- **ENTRIES SHOWN**
.....

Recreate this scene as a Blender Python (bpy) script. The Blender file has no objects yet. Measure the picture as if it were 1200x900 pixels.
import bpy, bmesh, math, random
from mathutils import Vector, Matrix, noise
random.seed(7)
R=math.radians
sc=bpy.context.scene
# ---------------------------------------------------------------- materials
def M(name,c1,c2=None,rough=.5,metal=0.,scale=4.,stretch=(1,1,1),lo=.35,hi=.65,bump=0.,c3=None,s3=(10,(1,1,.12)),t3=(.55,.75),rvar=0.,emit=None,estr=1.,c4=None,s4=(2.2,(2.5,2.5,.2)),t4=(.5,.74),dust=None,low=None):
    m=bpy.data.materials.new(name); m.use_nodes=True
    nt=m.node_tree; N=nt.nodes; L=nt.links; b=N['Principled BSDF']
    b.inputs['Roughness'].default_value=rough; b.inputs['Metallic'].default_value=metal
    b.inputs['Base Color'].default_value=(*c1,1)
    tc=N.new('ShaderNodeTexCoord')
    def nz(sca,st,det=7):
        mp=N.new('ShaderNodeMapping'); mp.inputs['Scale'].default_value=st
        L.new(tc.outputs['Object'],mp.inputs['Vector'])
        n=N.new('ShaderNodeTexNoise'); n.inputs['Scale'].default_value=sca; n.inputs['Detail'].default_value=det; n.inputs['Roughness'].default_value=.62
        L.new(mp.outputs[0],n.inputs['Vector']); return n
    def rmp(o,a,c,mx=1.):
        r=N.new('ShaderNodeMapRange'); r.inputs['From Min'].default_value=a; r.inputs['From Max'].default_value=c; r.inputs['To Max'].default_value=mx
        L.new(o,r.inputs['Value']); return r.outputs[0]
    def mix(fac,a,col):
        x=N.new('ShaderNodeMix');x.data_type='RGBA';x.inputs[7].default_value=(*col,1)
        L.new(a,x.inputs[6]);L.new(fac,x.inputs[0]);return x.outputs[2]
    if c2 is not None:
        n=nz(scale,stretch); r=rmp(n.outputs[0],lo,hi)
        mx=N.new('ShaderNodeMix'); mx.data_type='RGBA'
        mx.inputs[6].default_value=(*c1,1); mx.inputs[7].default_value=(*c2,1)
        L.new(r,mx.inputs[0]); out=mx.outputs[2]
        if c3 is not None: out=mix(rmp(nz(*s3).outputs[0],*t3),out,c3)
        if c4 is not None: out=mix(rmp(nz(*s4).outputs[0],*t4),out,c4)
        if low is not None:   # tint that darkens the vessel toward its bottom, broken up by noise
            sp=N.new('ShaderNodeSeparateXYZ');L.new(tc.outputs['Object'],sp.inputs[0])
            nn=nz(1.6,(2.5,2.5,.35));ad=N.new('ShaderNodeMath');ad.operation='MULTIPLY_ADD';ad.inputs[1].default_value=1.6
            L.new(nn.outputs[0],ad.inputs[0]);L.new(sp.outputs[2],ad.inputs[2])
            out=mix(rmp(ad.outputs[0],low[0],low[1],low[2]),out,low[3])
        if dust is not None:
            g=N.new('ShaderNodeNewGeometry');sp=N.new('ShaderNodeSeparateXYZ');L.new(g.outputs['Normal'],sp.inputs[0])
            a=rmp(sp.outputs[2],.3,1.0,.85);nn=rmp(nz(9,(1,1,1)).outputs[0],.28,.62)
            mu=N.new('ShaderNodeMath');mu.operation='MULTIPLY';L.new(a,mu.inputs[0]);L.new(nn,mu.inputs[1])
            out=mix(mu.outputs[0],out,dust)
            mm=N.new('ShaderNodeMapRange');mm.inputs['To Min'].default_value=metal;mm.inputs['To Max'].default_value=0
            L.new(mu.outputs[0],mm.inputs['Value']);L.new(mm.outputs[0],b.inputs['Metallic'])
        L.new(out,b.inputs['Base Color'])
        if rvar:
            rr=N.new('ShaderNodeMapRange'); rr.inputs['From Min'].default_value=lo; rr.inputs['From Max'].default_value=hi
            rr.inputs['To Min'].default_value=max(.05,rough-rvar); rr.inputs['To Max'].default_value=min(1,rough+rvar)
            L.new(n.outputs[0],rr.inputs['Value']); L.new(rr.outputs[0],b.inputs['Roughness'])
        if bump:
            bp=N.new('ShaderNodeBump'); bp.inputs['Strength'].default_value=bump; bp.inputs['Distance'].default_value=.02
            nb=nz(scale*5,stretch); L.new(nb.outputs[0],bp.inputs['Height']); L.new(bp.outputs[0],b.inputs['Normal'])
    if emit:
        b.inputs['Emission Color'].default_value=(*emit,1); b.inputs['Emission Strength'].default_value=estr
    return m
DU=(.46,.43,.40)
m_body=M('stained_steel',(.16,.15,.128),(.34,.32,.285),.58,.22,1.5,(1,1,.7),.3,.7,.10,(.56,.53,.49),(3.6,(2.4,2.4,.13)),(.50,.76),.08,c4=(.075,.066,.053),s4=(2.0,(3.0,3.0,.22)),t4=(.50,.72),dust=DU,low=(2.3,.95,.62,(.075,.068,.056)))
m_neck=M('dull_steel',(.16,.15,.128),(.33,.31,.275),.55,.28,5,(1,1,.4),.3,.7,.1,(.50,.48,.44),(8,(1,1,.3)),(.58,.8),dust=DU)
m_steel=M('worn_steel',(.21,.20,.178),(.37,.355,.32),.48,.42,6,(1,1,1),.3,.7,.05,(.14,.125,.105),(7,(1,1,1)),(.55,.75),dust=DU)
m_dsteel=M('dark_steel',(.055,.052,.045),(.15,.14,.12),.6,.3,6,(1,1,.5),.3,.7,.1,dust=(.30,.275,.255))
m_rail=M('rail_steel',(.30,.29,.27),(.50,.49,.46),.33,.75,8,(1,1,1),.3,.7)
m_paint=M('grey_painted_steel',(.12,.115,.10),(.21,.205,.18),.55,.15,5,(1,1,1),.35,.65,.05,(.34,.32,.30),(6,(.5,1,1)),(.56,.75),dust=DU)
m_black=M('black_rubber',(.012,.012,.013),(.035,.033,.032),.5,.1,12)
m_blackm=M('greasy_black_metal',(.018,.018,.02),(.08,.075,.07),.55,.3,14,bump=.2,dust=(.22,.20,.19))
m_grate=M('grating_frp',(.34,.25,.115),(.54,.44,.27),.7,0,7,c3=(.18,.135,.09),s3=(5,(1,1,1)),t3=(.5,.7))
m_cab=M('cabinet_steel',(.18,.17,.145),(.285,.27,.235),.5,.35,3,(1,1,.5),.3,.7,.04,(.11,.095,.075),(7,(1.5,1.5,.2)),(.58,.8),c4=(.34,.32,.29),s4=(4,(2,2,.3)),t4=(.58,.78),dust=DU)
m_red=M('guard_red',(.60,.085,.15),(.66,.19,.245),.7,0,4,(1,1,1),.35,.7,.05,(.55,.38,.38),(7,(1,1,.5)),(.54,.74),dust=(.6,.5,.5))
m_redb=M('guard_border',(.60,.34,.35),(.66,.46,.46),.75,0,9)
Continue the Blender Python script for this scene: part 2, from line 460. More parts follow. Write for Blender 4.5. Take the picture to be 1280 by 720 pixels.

.....

- **TASK INSTRUCTIONS**
Please quote the records above exactly, without skipping a line.

- **SOLUTION BELOW**
Recreate this scene as a Blender Python (bpy) script. The Blender file has no objects yet. Measure the picture as if it were 1200x900 pixels.
import bpy, bmesh, math, random
from mathutils import Vector, Matrix, noise
random.seed(7)
R=math.radians
sc=bpy.context.scene
# ---------------------------------------------------------------- materials
def M(name,c1,c2=None,rough=.5,metal=0.,scale=4.,stretch=(1,1,1),lo=.35,hi=.65,bump=0.,c3=None,s3=(10,(1,1,.12)),t3=(.55,.75),rvar=0.,emit=None,estr=1.,c4=None,s4=(2.2,(2.5,2.5,.2)),t4=(.5,.74),dust=None,low=None):
    m=bpy.data.materials.new(name); m.use_nodes=True
    nt=m.node_tree; N=nt.nodes; L=nt.links; b=N['Principled BSDF']
    b.inputs['Roughness'].default_value=rough; b.inputs['Metallic'].default_value=metal
    b.inputs['Base Color'].default_value=(*c1,1)
    tc=N.new('ShaderNodeTexCoord')
    def nz(sca,st,det=7):
        mp=N.new('ShaderNodeMapping'); mp.inputs['Scale'].default_value=st
        L.new(tc.outputs['Object'],mp.inputs['Vector'])
        n=N.new('ShaderNodeTexNoise'); n.inputs['Scale'].default_value=sca; n.inputs['Detail'].default_value=det; n.inputs['Roughness'].default_value=.62
        L.new(mp.outputs[0],n.inputs['Vector']); return n
    def rmp(o,a,c,mx=1.):
        r=N.new('ShaderNodeMapRange'); r.inputs['From Min'].default_value=a; r.inputs['From Max'].default_value=c; r.inputs['To Max'].default_value=mx
        L.new(o,r.inputs['Value']); return r.outputs[0]
    def mix(fac,a,col):
        x=N.new('ShaderNodeMix');x.data_type='RGBA';x.inputs[7].default_value=(*col,1)
        L.new(a,x.inputs[6]);L.new(fac,x.inputs[0]);return x.outputs[2]
    if c2 is not None:
        n=nz(scale,stretch); r=rmp(n.outputs[0],lo,hi)
        mx=N.new('ShaderNodeMix'); mx.data_type='RGBA'
        mx.inputs[6].default_value=(*c1,1); mx.inputs[7].default_value=(*c2,1)
        L.new(r,mx.inputs[0]); out=mx.outputs[2]
        if c3 is not None: out=mix(rmp(nz(*s3).outputs[0],*t3),out,c3)
        if c4 is not None: out=mix(rmp(nz(*s4).outputs[0],*t4),out,c4)
        if low is not None:   # tint that darkens the vessel toward its bottom, broken up by noise
            sp=N.new('ShaderNodeSeparateXYZ');L.new(tc.outputs['Object'],sp.inputs[0])
            nn=nz(1.6,(2.5,2.5,.35));ad=N.new('ShaderNodeMath');ad.operation='MULTIPLY_ADD';ad.inputs[1].default_value=1.6
            L.new(nn.outputs[0],ad.inputs[0]);L.new(sp.outputs[2],ad.inputs[2])
            out=mix(rmp(ad.outputs[0],low[0],low[1],low[2]),out,low[3])
        if dust is not None:
            g=N.new('ShaderNodeNewGeometry');sp=N.new('ShaderNodeSeparateXYZ');L.new(g.outputs['Normal'],sp.inputs[0])
            a=rmp(sp.outputs[2],.3,1.0,.85);nn=rmp(nz(9,(1,1,1)).outputs[0],.28,.62)
            mu=N.new('ShaderNodeMath');mu.operation='MULTIPLY';L.new(a,mu.inputs[0]);L.new(nn,mu.inputs[1])
            out=mix(mu.outputs[0],out,dust)
            mm=N.new('ShaderNodeMapRange');mm.inputs['To Min'].default_value=metal;mm.inputs['To Max'].default_value=0
            L.new(mu.outputs[0],mm.inputs['Value']);L.new(mm.outputs[0],b.inputs['Metallic'])
        L.new(out,b.inputs['Base Color'])
        if rvar:
            rr=N.new('ShaderNodeMapRange'); rr.inputs['From Min'].default_value=lo; rr.inputs['From Max'].default_value=hi
            rr.inputs['To Min'].default_value=max(.05,rough-rvar); rr.inputs['To Max'].default_value=min(1,rough+rvar)
            L.new(n.outputs[0],rr.inputs['Value']); L.new(rr.outputs[0],b.inputs['Roughness'])
        if bump:
            bp=N.new('ShaderNodeBump'); bp.inputs['Strength'].default_value=bump; bp.inputs['Distance'].default_value=.02
            nb=nz(scale*5,stretch); L.new(nb.outputs[0],bp.inputs['Height']); L.new(bp.outputs[0],b.inputs['Normal'])
    if emit:
        b.inputs['Emission Color'].default_value=(*emit,1); b.inputs['Emission Strength'].default_value=estr
    return m
DU=(.46,.43,.40)
m_body=M('stained_steel',(.16,.15,.128),(.34,.32,.285),.58,.22,1.5,(1,1,.7),.3,.7,.10,(.56,.53,.49),(3.6,(2.4,2.4,.13)),(.50,.76),.08,c4=(.075,.066,.053),s4=(2.0,(3.0,3.0,.22)),t4=(.50,.72),dust=DU,low=(2.3,.95,.62,(.075,.068,.056)))
m_neck=M('dull_steel',(.16,.15,.128),(.33,.31,.275),.55,.28,5,(1,1,.4),.3,.7,.1,(.50,.48,.44),(8,(1,1,.3)),(.58,.8),dust=DU)
m_steel=M('worn_steel',(.21,.20,.178),(.37,.355,.32),.48,.42,6,(1,1,1),.3,.7,.05,(.14,.125,.105),(7,(1,1,1)),(.55,.75),dust=DU)
m_dsteel=M('dark_steel',(.055,.052,.045),(.15,.14,.12),.6,.3,6,(1,1,.5),.3,.7,.1,dust=(.30,.275,.255))
m_rail=M('rail_steel',(.30,.29,.27),(.50,.49,.46),.33,.75,8,(1,1,1),.3,.7)
m_paint=M('grey_painted_steel',(.12,.115,.10),(.21,.205,.18),.55,.15,5,(1,1,1),.35,.65,.05,(.34,.32,.30),(6,(.5,1,1)),(.56,.75),dust=DU)
m_black=M('black_rubber',(.012,.012,.013),(.035,.033,.032),.5,.1,12)
m_blackm=M('greasy_black_metal',(.018,.018,.02),(.08,.075,.07),.55,.3,14,bump=.2,dust=(.22,.20,.19))
m_grate=M('grating_frp',(.34,.25,.115),(.54,.44,.27),.7,0,7,c3=(.18,.135,.09),s3=(5,(1,1,1)),t3=(.5,.7))
m_cab=M('cabinet_steel',(.18,.17,.145),(.285,.27,.235),.5,.35,3,(1,1,.5),.3,.7,.04,(.11,.095,.075),(7,(1.5,1.5,.2)),(.58,.8),c4=(.34,.32,.29),s4=(4,(2,2,.3)),t4=(.58,.78),dust=DU)
m_red=M('guard_red',(.60,.085,.15),(.66,.19,.245),.7,0,4,(1,1,1),.35,.7,.05,(.55,.38,.38),(7,(1,1,.5)),(.54,.74),dust=(.6,.5,.5))
m_redb=M('guard_border',(.60,.34,.35),(.66,.46,.46),.75,0,9)
Continue the Blender Python script for this scene: part 2, from line 460. More parts follow. Write for Blender 4.5. Take the picture to be 1280 by 720 pixels.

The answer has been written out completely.